Directed by Audrey Diwan | Written by Diwan and Rebecca Zlotowski, based on the novel by Emmanuelle Arsan | 107 min | ▲▲▲ | on VOD
For those who may not know, or remember, the Emmanuelle series was a wildly popular collection of softcore porn dramas in the 1970s and 1980s, both theatrical and the made-for-TV variety. Originally, they were adapting a popular French novel about a sexually adventuresome married woman, and starred Sylvia Kristel in the lead. They were marketed as sophisticated, elegant, and European, but always seemed a little trashy from the VHS boxes perched high up on the rental store shelves. All that soft-focus imagery.
But the legacy is notable: No Emmanuelle; no Nine and a Half Weeks, no Showgirls, no 50 Shades of Grey.
The reboot more loosely adapts the original material in a genuinely new light, any suggestion of camp scrubbed away. Noémie Merlant (Portrait Of A Lady on Fire) is our lead, a quality controller for a luxury hotel brand visiting a flagship location in Hong Kong. Her sensuality is profligate, she engages in casual sexual encounters with men and women — but doesn’t seem to particularly enjoy them — while ostensibly working to figure out why the hotel isn’t meeting standards and to pin this failure on its manager, Margot (Naomi Watts).
She crosses paths with a few recurring, enigmatic characters including a sex worker, Zelda (Chacha Huang), and an engineer, Kei Shinohara (Will Sharpe), who has a room at the hotel but doesn’t sleep in it, instead wandering the halls, smoking.
The film is exquisitely shot (by Laurent Tangy), its actors lit to accentuate their most fetching features and supported by a terrific score (from Evgueni and Sacha Galperine). With the movie set almost entirely in a hotel, that essential element of comfort in impermanence welcomes a lot of allegorical possibility, but the lead character’s journey towards self-actualization via sex is disappointingly austere — we rarely get a sense of Emmanuelle’s internal life, which leaves a lot of gleaming, glowing, and gorgeous surfaces to enjoy, but not much else.

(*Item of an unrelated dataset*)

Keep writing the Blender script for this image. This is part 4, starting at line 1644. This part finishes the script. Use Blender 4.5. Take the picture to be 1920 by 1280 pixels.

The issue here seems to be the script, mostly in English, written by screenwriters whose first language is French — too bad they didn’t keep it in the original tongue. (Zlotowski is the co-writer and director of the forthcoming Jodie Foster picture, A Private Life.)
A sweet stretch of romance and redemption in the third act goes some way to warming the more flinty elements that went before. Emmanuelle serves up a seduction of imagery, and the filmmakers, so many women credited behind the camera, are finally in control of this semi-iconic material famously about women’s pleasure, which is no bad thing.